In terms of how we design, we found that working in 3D was the best way to fit on both classic male and female bodies. We design everything in 3D, what is patterned, drafted, and fitted. First, we have a male and female body that we can apply the measurements in real life forms. Then when we fit the garment onto varied body types, we make an assessment of what we would need to make a piece truly unisex. Some people do work on an illustrator flat, which is a 2D technical drawing, but it doesn't represent true proportions or any challenges; you simply give a set of measurements to the factory. When you give that package [2D] to a factory, it's like an IKEA manual for garments. It's a guess at what will actually happen and what will turn out, and you're going to hope that the factory interprets it the best they can. When we work in 3D, we have total control over what the pattern will look like, how all the design lines or proportions will feel, and all the tightness of the fabric.
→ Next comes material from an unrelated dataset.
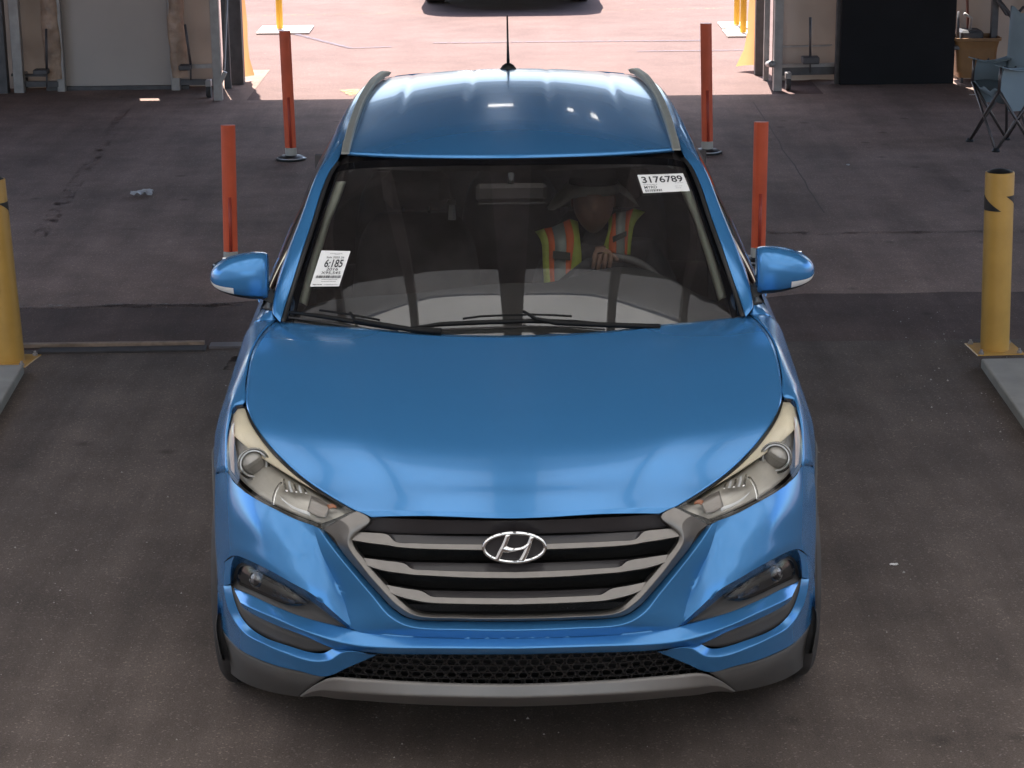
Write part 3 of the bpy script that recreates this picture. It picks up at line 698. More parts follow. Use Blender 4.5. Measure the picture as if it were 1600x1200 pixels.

And so when we get our prototypes back, for example, with a few of the factories, they’ve been almost perfect. So we’ve eliminated the back and forth on emails, prototype sampling, and shipments between all the factories. Mistakes will still happen, because it's a rather new process for factories to work in 3D. But we have eliminated certain rounds of mistakes that would have resulted in garment waste.

The Canvas

Can you elaborate on the materiality you’re working with in regards to existing materials?

Running Order

There's no reason to create new raw virgin material anymore, especially now that the demand is so high for sustainable materials. You actually have to be cautious now what you're selecting, because there's a lot of greenwashing. You have to research to make sure where fabric is coming from, is it pre- or post-consumer recycled materials. Those are the baseline for the raw materials that we choose. From there, we select our partners to work with on a manufacturing level. Right now, all the sports clothes are produced in the USA with [the company] that makes a lot of the Olympic uniforms. What you're getting also is incredible durability with standards at the highest level, and then also our factory workers are getting paid an ethical wage. For Running Order, I really want it to be as sustainable as possible – in both manufacturing and materiality. We try to design with recycled biobased or bluesign approved, or Oeko-Tex certified. So there are certain certifications that go within a material. Every material that we pick has to be within one of those parameters.

Photography by Eric White
The Canvas

Congratulations on the launch of the recent clothing line! Can you share a bit of the concept with this line?

Running Order

This collection was created from a selection of core basics that you can always have continuously available throughout the year, and it will be a running collection. The concept is that it's unisex, so anyone can wear it. You can wear it for anything that you need. You can wear it for training at the gym, you can wear it for running, and then also the whole idea of the brand is that you can wear it out in the club, at a rave.

The Canvas

Are you planning to release future collections seasonally or annually?

Running Order

It'll be seasonal: Spring/Summer and Fall/Winter with smaller drops. We didn't want to put out a 40-piece collection, as the goal will be to release very small, tightly curated pieces from five to ten pieces at maximum.

The Canvas

If there was a brand you could collaborate with, who would it be?

Running Order

A collaboration with Norda for clothing, we respect the whole ethos and functional output, while still being fun.